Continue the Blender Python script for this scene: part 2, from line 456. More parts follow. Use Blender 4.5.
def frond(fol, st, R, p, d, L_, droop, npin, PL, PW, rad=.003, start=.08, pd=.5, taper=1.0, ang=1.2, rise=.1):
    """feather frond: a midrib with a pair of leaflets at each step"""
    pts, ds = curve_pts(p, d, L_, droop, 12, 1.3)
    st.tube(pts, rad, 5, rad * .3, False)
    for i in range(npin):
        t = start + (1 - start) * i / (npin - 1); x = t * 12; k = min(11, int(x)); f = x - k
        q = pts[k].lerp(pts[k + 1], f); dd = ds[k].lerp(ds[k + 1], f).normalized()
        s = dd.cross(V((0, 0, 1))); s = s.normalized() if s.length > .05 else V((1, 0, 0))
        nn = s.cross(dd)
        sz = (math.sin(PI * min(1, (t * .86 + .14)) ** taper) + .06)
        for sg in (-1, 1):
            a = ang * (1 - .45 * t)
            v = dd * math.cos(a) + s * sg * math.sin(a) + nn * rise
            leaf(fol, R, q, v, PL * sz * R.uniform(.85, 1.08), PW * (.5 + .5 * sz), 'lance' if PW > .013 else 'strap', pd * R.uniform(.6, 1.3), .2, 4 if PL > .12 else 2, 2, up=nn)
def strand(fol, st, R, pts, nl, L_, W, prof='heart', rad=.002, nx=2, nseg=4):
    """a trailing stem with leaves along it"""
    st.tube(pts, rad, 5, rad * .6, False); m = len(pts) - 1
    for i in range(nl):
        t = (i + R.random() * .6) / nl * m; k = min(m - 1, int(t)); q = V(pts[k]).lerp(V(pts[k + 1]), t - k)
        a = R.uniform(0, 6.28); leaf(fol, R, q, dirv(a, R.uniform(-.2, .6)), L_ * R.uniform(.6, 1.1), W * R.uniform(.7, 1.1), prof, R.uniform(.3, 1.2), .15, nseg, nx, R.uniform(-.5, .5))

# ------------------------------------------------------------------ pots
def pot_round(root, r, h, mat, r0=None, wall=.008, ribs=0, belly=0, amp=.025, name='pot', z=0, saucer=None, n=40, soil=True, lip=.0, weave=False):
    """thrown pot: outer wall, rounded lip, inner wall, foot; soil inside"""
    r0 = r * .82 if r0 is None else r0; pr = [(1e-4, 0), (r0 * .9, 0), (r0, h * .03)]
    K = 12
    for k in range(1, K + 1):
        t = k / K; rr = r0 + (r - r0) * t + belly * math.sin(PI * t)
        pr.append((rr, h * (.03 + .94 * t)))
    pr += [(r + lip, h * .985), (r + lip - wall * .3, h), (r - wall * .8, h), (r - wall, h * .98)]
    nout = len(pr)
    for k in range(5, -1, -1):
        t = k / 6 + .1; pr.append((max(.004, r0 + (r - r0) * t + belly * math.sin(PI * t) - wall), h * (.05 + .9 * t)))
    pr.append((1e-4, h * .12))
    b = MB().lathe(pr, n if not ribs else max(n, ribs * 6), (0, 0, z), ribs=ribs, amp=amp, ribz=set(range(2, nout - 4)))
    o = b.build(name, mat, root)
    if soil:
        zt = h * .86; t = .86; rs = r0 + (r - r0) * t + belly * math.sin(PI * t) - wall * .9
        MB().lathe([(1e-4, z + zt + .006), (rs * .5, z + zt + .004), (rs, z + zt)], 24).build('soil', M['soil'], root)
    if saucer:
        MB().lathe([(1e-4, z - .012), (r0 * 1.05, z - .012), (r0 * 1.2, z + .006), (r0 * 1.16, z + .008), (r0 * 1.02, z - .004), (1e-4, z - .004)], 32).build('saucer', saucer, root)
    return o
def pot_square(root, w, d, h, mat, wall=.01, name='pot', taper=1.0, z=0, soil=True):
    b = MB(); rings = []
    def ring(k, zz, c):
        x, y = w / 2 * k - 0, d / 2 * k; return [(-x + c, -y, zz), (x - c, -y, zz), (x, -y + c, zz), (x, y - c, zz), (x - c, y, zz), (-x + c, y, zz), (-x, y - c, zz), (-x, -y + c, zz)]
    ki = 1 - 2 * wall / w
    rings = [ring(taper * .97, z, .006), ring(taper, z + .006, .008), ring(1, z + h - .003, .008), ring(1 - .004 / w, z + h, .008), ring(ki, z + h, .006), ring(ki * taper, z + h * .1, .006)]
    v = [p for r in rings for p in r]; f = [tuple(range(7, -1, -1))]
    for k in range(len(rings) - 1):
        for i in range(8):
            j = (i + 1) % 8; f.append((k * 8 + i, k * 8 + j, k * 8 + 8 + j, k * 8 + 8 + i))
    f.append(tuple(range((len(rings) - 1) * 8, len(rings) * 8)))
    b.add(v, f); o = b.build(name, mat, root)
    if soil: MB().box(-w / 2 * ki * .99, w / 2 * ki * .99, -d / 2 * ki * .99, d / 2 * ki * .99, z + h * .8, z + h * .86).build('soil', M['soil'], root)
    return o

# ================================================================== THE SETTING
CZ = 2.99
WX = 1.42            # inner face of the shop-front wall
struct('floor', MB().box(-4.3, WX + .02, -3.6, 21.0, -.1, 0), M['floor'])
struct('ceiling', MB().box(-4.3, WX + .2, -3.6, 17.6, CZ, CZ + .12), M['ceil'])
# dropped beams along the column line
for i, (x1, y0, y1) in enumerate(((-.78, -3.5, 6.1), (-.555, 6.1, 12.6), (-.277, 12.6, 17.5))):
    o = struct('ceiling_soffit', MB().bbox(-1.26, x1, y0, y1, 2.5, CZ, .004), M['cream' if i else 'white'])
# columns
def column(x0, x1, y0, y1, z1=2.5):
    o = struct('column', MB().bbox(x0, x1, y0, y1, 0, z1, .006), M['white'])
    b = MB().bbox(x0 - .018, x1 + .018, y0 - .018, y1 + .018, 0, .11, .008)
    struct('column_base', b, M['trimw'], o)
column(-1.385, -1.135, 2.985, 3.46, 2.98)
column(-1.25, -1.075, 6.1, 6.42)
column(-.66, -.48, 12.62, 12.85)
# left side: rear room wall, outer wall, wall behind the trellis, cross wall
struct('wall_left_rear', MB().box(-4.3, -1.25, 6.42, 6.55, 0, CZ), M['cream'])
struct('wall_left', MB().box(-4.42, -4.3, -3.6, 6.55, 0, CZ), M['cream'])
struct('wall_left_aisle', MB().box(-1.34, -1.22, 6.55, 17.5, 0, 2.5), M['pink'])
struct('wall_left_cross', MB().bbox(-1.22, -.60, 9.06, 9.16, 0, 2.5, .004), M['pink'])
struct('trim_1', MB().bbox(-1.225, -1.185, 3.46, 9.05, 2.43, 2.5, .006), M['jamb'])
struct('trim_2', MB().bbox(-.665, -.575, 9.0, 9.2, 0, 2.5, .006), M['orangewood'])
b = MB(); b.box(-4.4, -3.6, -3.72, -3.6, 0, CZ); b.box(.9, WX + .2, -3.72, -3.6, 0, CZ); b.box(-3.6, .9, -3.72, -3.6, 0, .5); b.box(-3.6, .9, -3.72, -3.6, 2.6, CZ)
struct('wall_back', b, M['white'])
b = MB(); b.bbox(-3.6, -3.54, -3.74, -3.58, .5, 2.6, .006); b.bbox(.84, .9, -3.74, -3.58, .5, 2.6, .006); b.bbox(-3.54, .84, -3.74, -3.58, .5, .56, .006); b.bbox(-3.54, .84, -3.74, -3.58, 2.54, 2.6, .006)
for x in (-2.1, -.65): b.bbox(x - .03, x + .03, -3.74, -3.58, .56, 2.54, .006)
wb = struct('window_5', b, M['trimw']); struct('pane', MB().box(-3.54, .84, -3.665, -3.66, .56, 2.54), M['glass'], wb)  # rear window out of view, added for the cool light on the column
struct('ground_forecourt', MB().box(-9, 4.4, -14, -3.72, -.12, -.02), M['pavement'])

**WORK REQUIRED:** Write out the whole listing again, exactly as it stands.

**THE RESPONSE:**
Continue the Blender Python script for this scene: part 2, from line 456. More parts follow. Use Blender 4.5.
def frond(fol, st, R, p, d, L_, droop, npin, PL, PW, rad=.003, start=.08, pd=.5, taper=1.0, ang=1.2, rise=.1):
    """feather frond: a midrib with a pair of leaflets at each step"""
    pts, ds = curve_pts(p, d, L_, droop, 12, 1.3)
    st.tube(pts, rad, 5, rad * .3, False)
    for i in range(npin):
        t = start + (1 - start) * i / (npin - 1); x = t * 12; k = min(11, int(x)); f = x - k
        q = pts[k].lerp(pts[k + 1], f); dd = ds[k].lerp(ds[k + 1], f).normalized()
        s = dd.cross(V((0, 0, 1))); s = s.normalized() if s.length > .05 else V((1, 0, 0))
        nn = s.cross(dd)
        sz = (math.sin(PI * min(1, (t * .86 + .14)) ** taper) + .06)
        for sg in (-1, 1):
            a = ang * (1 - .45 * t)
            v = dd * math.cos(a) + s * sg * math.sin(a) + nn * rise
            leaf(fol, R, q, v, PL * sz * R.uniform(.85, 1.08), PW * (.5 + .5 * sz), 'lance' if PW > .013 else 'strap', pd * R.uniform(.6, 1.3), .2, 4 if PL > .12 else 2, 2, up=nn)
def strand(fol, st, R, pts, nl, L_, W, prof='heart', rad=.002, nx=2, nseg=4):
    """a trailing stem with leaves along it"""
    st.tube(pts, rad, 5, rad * .6, False); m = len(pts) - 1
    for i in range(nl):
        t = (i + R.random() * .6) / nl * m; k = min(m - 1, int(t)); q = V(pts[k]).lerp(V(pts[k + 1]), t - k)
        a = R.uniform(0, 6.28); leaf(fol, R, q, dirv(a, R.uniform(-.2, .6)), L_ * R.uniform(.6, 1.1), W * R.uniform(.7, 1.1), prof, R.uniform(.3, 1.2), .15, nseg, nx, R.uniform(-.5, .5))

# ------------------------------------------------------------------ pots
def pot_round(root, r, h, mat, r0=None, wall=.008, ribs=0, belly=0, amp=.025, name='pot', z=0, saucer=None, n=40, soil=True, lip=.0, weave=False):
    """thrown pot: outer wall, rounded lip, inner wall, foot; soil inside"""
    r0 = r * .82 if r0 is None else r0; pr = [(1e-4, 0), (r0 * .9, 0), (r0, h * .03)]
    K = 12
    for k in range(1, K + 1):
        t = k / K; rr = r0 + (r - r0) * t + belly * math.sin(PI * t)
        pr.append((rr, h * (.03 + .94 * t)))
    pr += [(r + lip, h * .985), (r + lip - wall * .3, h), (r - wall * .8, h), (r - wall, h * .98)]
    nout = len(pr)
    for k in range(5, -1, -1):
        t = k / 6 + .1; pr.append((max(.004, r0 + (r - r0) * t + belly * math.sin(PI * t) - wall), h * (.05 + .9 * t)))
    pr.append((1e-4, h * .12))
    b = MB().lathe(pr, n if not ribs else max(n, ribs * 6), (0, 0, z), ribs=ribs, amp=amp, ribz=set(range(2, nout - 4)))
    o = b.build(name, mat, root)
    if soil:
        zt = h * .86; t = .86; rs = r0 + (r - r0) * t + belly * math.sin(PI * t) - wall * .9
        MB().lathe([(1e-4, z + zt + .006), (rs * .5, z + zt + .004), (rs, z + zt)], 24).build('soil', M['soil'], root)
    if saucer:
        MB().lathe([(1e-4, z - .012), (r0 * 1.05, z - .012), (r0 * 1.2, z + .006), (r0 * 1.16, z + .008), (r0 * 1.02, z - .004), (1e-4, z - .004)], 32).build('saucer', saucer, root)
    return o
def pot_square(root, w, d, h, mat, wall=.01, name='pot', taper=1.0, z=0, soil=True):
    b = MB(); rings = []
    def ring(k, zz, c):
        x, y = w / 2 * k - 0, d / 2 * k; return [(-x + c, -y, zz), (x - c, -y, zz), (x, -y + c, zz), (x, y - c, zz), (x - c, y, zz), (-x + c, y, zz), (-x, y - c, zz), (-x, -y + c, zz)]
    ki = 1 - 2 * wall / w
    rings = [ring(taper * .97, z, .006), ring(taper, z + .006, .008), ring(1, z + h - .003, .008), ring(1 - .004 / w, z + h, .008), ring(ki, z + h, .006), ring(ki * taper, z + h * .1, .006)]
    v = [p for r in rings for p in r]; f = [tuple(range(7, -1, -1))]
    for k in range(len(rings) - 1):
        for i in range(8):
            j = (i + 1) % 8; f.append((k * 8 + i, k * 8 + j, k * 8 + 8 + j, k * 8 + 8 + i))
    f.append(tuple(range((len(rings) - 1) * 8, len(rings) * 8)))
    b.add(v, f); o = b.build(name, mat, root)
    if soil: MB().box(-w / 2 * ki * .99, w / 2 * ki * .99, -d / 2 * ki * .99, d / 2 * ki * .99, z + h * .8, z + h * .86).build('soil', M['soil'], root)
    return o

# ================================================================== THE SETTING
CZ = 2.99
WX = 1.42            # inner face of the shop-front wall
struct('floor', MB().box(-4.3, WX + .02, -3.6, 21.0, -.1, 0), M['floor'])
struct('ceiling', MB().box(-4.3, WX + .2, -3.6, 17.6, CZ, CZ + .12), M['ceil'])
# dropped beams along the column line
for i, (x1, y0, y1) in enumerate(((-.78, -3.5, 6.1), (-.555, 6.1, 12.6), (-.277, 12.6, 17.5))):
    o = struct('ceiling_soffit', MB().bbox(-1.26, x1, y0, y1, 2.5, CZ, .004), M['cream' if i else 'white'])
# columns
def column(x0, x1, y0, y1, z1=2.5):
    o = struct('column', MB().bbox(x0, x1, y0, y1, 0, z1, .006), M['white'])
    b = MB().bbox(x0 - .018, x1 + .018, y0 - .018, y1 + .018, 0, .11, .008)
    struct('column_base', b, M['trimw'], o)
column(-1.385, -1.135, 2.985, 3.46, 2.98)
column(-1.25, -1.075, 6.1, 6.42)
column(-.66, -.48, 12.62, 12.85)
# left side: rear room wall, outer wall, wall behind the trellis, cross wall
struct('wall_left_rear', MB().box(-4.3, -1.25, 6.42, 6.55, 0, CZ), M['cream'])
struct('wall_left', MB().box(-4.42, -4.3, -3.6, 6.55, 0, CZ), M['cream'])
struct('wall_left_aisle', MB().box(-1.34, -1.22, 6.55, 17.5, 0, 2.5), M['pink'])
struct('wall_left_cross', MB().bbox(-1.22, -.60, 9.06, 9.16, 0, 2.5, .004), M['pink'])
struct('trim_1', MB().bbox(-1.225, -1.185, 3.46, 9.05, 2.43, 2.5, .006), M['jamb'])
struct('trim_2', MB().bbox(-.665, -.575, 9.0, 9.2, 0, 2.5, .006), M['orangewood'])
b = MB(); b.box(-4.4, -3.6, -3.72, -3.6, 0, CZ); b.box(.9, WX + .2, -3.72, -3.6, 0, CZ); b.box(-3.6, .9, -3.72, -3.6, 0, .5); b.box(-3.6, .9, -3.72, -3.6, 2.6, CZ)
struct('wall_back', b, M['white'])
b = MB(); b.bbox(-3.6, -3.54, -3.74, -3.58, .5, 2.6, .006); b.bbox(.84, .9, -3.74, -3.58, .5, 2.6, .006); b.bbox(-3.54, .84, -3.74, -3.58, .5, .56, .006); b.bbox(-3.54, .84, -3.74, -3.58, 2.54, 2.6, .006)
for x in (-2.1, -.65): b.bbox(x - .03, x + .03, -3.74, -3.58, .56, 2.54, .006)
wb = struct('window_5', b, M['trimw']); struct('pane', MB().box(-3.54, .84, -3.665, -3.66, .56, 2.54), M['glass'], wb)  # rear window out of view, added for the cool light on the column
struct('ground_forecourt', MB().box(-9, 4.4, -14, -3.72, -.12, -.02), M['pavement'])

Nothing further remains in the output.